"Strange Brew:" How Alien: Earth's creepy score came together

Composer Jeff Russo found the show's sound with the help of a bespoke instrument and Noah Hawley's cover of a Cream classic.

Alien: Earth sounds freaky right away, with its opening title accompanied by the foreboding music of composer Jeff Russo. The idea for this theme, an ominous take on Cream’s 1967 classic “Strange Brew,” came from series creator Noah Hawley, Russo tells The A.V. Club. The two have worked together since 2009’s ABC drama The Unusuals, so he’s used to his pal coming up with inventive ideas. “When he first asked me about using this song, I didn’t think it made much musical sense,” Russo admits. He changed his mind when Hawley sent a recording of him strumming his guitar and singing it. “That’s when I thought I could thread it into the score I had already worked on, add a couple of melodies, fuck around with his voice to make it weird.” Like Hawley, Russo saw how lyrics like “kill what’s inside of you” fit with the show’s themes. The final result landed well enough that Hawley and Russo recorded a version of the track at Abbey Road Studios.
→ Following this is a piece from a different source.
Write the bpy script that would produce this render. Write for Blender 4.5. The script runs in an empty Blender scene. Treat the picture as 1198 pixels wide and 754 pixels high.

Music and sound are essential to the 2120-set horror drama, in which a spacecraft carrying five different alien specimens crash-lands on the planet and extraterrestrial creatures wreak bloody havoc on humans, synths, hybrids, and everything in between. This week’s outing, “The Fly,” sees two characters perish because of these monsters: Lost Boy Tootles (Kit Young) succumbs to the fly-like being’s poisonous acid, while Arthur (David Rysdahl) becomes victim to the franchise’s good old facehugger. Those respective scenes feature gross sound design—screeching, squishing, and screaming galore—overlapped with Russo’s now-familiar, ambient score. “I approach these big moments by trying to figure out how they make me feel. You can’t be too on the nose, like playing sad music in a sad scene. One of the best ways to let tension build is to let the moment express itself before turning the music on.” 

Russo’s goal wasn’t just to craft something eerie, though. He wanted to focus heavily on the characters’ journeys, none more so than Sydney Chandler’s Wendy, a synthetic with human consciousness. The high-pitched, dramatic, whimsical piece “Wendy” became “the basis for all of the interconnectivity of this music since Wendy is the linchpin.” In a similar vein, he also spent time figuring out the orchestral and relatively sweet melody of “Sibling,” which plays in episode two when Wendy reunites with her brother, Hermit (Alex Lawther), and convinces him she’s his sister by reminiscing about Christmas. “Noah had told me early on he wanted a theme for them because the connection between Hermit and Wendy is a huge part of the show, and he didn’t want me to hold back on how affecting their theme should be. I wrote that melody sitting at the piano after reading the script, knowing it would play either before, after, or during their hug.”

While he loves coming up with music to fit the character, Russo explains that he tempered an urge to have themes for everyone to avoid turning this into a “Frankenstein score.” Instead, he used music he already composed and twisted it around for major moments, like revisiting the unsettling, erratic six-minute track “Weyland-Yutani”—full of whistling woodwinds—as the background music for the interactions between Morrow (Babou Ceesay) and Slightly (Adarsh Gourav) in this week’s hour. “Morrow is trying to influence Slightly into doing whatever he wants, which is getting someone killed and freeing the Xenomorph, and as an employee of the [evil corporation] Weyland-Yutani, it made sense to use this sound.”

An essential instrument in Russo’s score is the Bassdesmophone, which was built for him by the Switzerland-based company Lunason. “It’s a triangular-shaped, big bowed thing with two strings that I can use a bow on and make these incredibly evocative sounds,” he explains. “That instrument ends up pretty much on the entire soundtrack. It is most notable when you hear groaning or a big whack sound, like an electric explosion. It helps give the score emotional tones, too, and an underlying romantic-sounding tension.” 

Russo, who began working on these pieces almost five years ago, refers to his relationship with longtime collaborator Hawley as that of a “sounding board.” The two have worked together on Legion and Fargo, with the composer earning an Emmy in 2017 for the latter. And he credits this successful partnership to their backgrounds of playing in their respective bands and sharing similar musical tastes. “The idea of world-building with music is particularly important to Noah and me in all our projects,” he says. “We wanted to tip our hat to the franchise’s former composers like Jerry Goldsmith and James Horner, but our goal was to make the sound and music feel ultimately unique for the show.”